When he carried out the attack, 29-year-old Zaheer Mahmood wrongly believed the satirical newspaper was still based in the building, which was targeted by people a decade ago for publishing blasphemous caricatures.
In fact, Charlie Hebdo had moved in the wake of the storming of its offices by two Al-Qaeda-linked masked gunmen, who killed 12 people including eight of the paper’s editorial staff.
The killings in January 2015 shocked France and triggered a fierce debate about freedom of expression and religion, fuelling an outpouring of sympathy in France expressed in a wave of “Je Suis Charlie” (“I Am Charlie”) solidarity.
Originally from rural Pakistan, Mahmood arrived in France illegally in the summer of 2019.

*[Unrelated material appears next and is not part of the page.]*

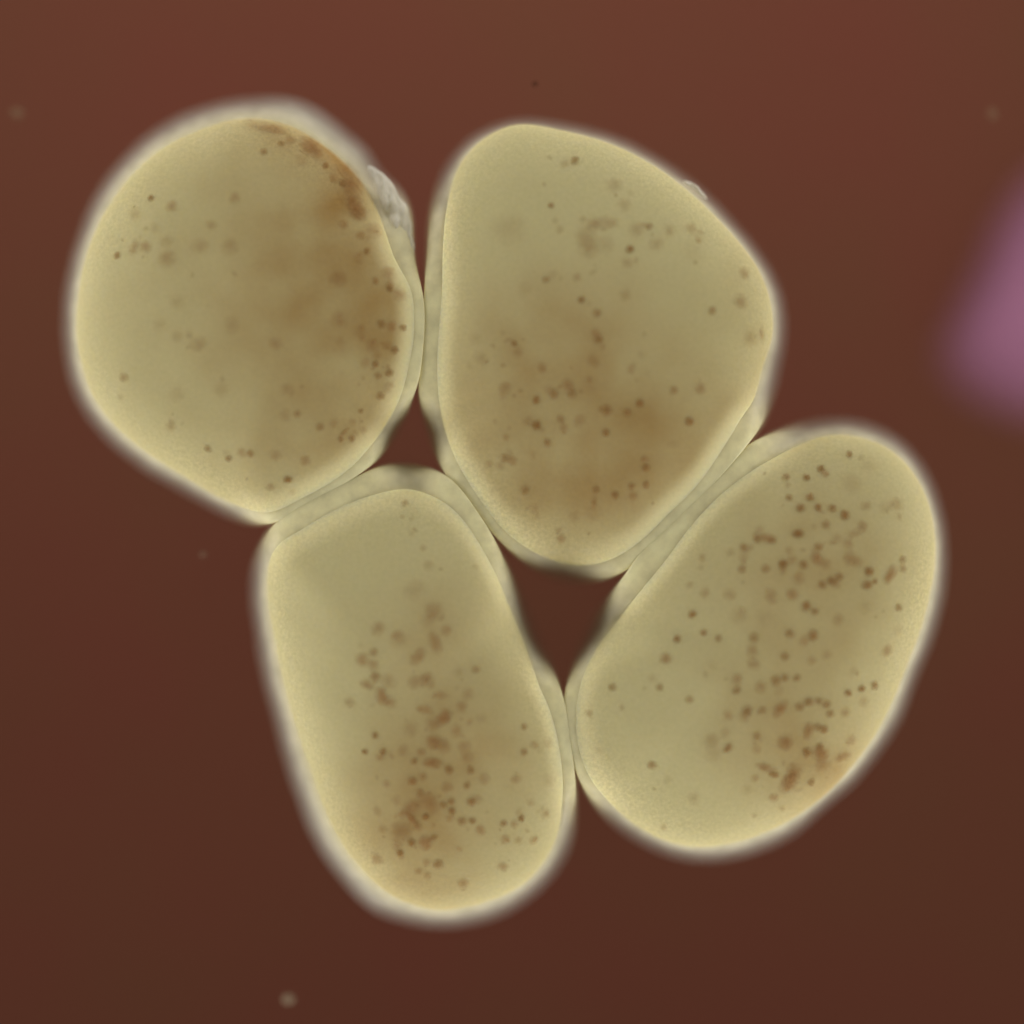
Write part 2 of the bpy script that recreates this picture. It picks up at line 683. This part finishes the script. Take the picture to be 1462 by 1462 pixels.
INNER2 = [(739, 177), (699, 192), (667, 219), (647, 255), (638, 299), (633, 358), (632, 418), (627, 477), (625, 537),
          (629, 584), (640, 628), (659, 671), (687, 715), (720, 757), (760, 787), (800, 803), (835, 807), (870, 799),
          (910, 775), (950, 736), (996, 690), (1028, 644), (1056, 598), (1075, 572), (1087, 530), (1099, 495), (1104, 472), (1099, 426),
          (1084, 386), (1056, 346), (1024, 311), (981, 271), (925, 231), (866, 203), (802, 186)]
OUTER2 = [(739, 173), (697, 185), (672, 198), (638, 237), (620, 280), (613, 330), (611, 380), (608, 450), (603, 520),
          (602, 560), (608, 596), (619, 636), (642, 680), (692, 743), (727, 782), (762, 810), (800, 826), (835, 830),
          (870, 824), (905, 803), (950, 760), (1000, 705), (1035, 667), (1064, 634), (1093, 592), (1110, 537), (1119, 477), (1113, 418),
          (1094, 379), (1055, 329), (1020, 290), (996, 266), (982, 258), (935, 226), (865, 193), (810, 181)]
INNER3 = [(583, 698), (614, 707), (645, 725), (672, 756), (692, 790), (713, 831), (730, 872), (751, 924), (768, 975),
          (781, 1003), (795, 1051), (802, 1099), (802, 1150), (795, 1195), (778, 1229), (751, 1260), (713, 1281),
          (672, 1294), (627, 1300), (586, 1291), (552, 1274), (525, 1250), (498, 1219), (477, 1185), (460, 1147),
          (443, 1099), (426, 1048), (409, 990), (395, 928), (385, 877), (381, 828), (385, 800), (398, 778), (433, 756),
          (474, 731), (515, 713), (549, 703)]
OUTER3 = [(569, 664), (610, 670), (638, 683), (678, 732), (706, 776), (720, 806), (744, 853), (768, 914), (798, 985),
          (810, 1050), (818, 1110), (819, 1168), (815, 1200), (795, 1240), (756, 1280), (713, 1306), (665, 1320), (624, 1322),
          (570, 1313), (528, 1294), (495, 1261), (460, 1214), (437, 1167), (416, 1109), (396, 1038), (379, 973),
          (366, 901), (360, 845), (363, 806), (375, 775), (392, 752), (440, 717), (500, 689), (540, 670)]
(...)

Mahmood was convicted of attempted murder and terrorist conspiracy and he will be banned from France when his sentence is served.
Mahmood arrived in front of Charlie Hebdo’s former address. Armed with a butcher’s cleaver, he gravely wounded two employees of the Premieres Lignes news agency.
Throughout the trial, his defence argued that his actions were the result of a profound disconnect he felt from France, given his upbringing in the Pakistan countryside.
Charlie Hebdo’s decision in 2020 to republish the controversial caricature triggered a wave of angry demonstrations in Pakistan, where blasphemy is punishable by death.
Five other Pakistani men, some of whom were minors at the time, were on trial alongside Mahmood on terrorist conspiracy charges for having supported and encouraged his actions.
The French capital’s special court for minors handed Mahmood’s co-defendants sentences of between three and 12 years.
None of the six in the dock reacted to the verdict.